The Supreme Court is designated to uphold exactly the individual rights Nicholas D. Kristof lists, including "barring school prayer, protecting protesters who used four-letter words, guaranteeing lawyers for criminal defendants, and securing a right to privacy that protected contraception and abortion," because the majoritarian "political process" would not do so.

These decisions are not the result of activism. They are the result of constitutionalism.

Joseph P. Tomain
Cincinnati, Oct. 4, 2005
The writer is emeritus dean of the University of Cincinnati College of Law


What the writer doesn't understand, or chooses to ignore, is that the issues he listed only conflict with the Bill of Rights because a majority of of nine Supreme Court Justices said so. Nothing he listed expressly violates anything in the Bill of Rights.

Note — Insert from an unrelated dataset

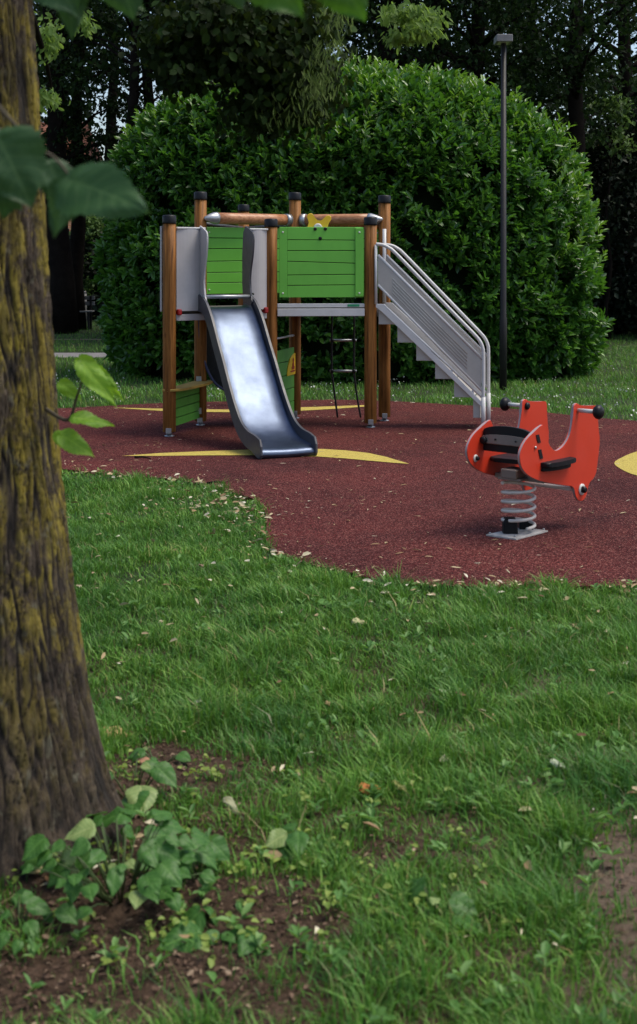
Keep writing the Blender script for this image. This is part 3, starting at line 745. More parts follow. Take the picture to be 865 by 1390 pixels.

School prayer only violates the 1st Amendment if you say that allowing prayer in school establishes a national religion. Banning abortion or contraceptions only violates the, well, it doesn't violate anything specificly, but it violates the Penumbras and Emanations in the Bill of Rights. (whatever the heck that means)

The writer pooh poohs turning over legislation because of a court's reading of the Commerce Clause, but overturning such legislation has only been done when the activity that Congress tries to regulate has nothing to do with interstate commerce at all. When the Supreme Court said that Congress wasn't allowed to regulate firearms near a school, the Court wasn't legislating; it was telling Congress- you have no authority to pass such a law based on the Commerce Clause, as guns near a school have nothing do with commerce, no matter how you frame it.

Hey, maybe I should be a dean.

1 Comments:

You don't want to be a dean... as we all know, academia is for those who can't do. Good post.

As an addition... the Constitution (if one actually reads it) tends to look favorably on issues such as prayer, while negatively on issues such as swearing and the right to murder a child. It's interesting how he words 'protecting individual rights' such as barring school prayer. It's 'offensive' to pray in schools, because a minority don't believe in God; but it's not offensive to murder or swear, which a majority find repulsive. Hypocrite.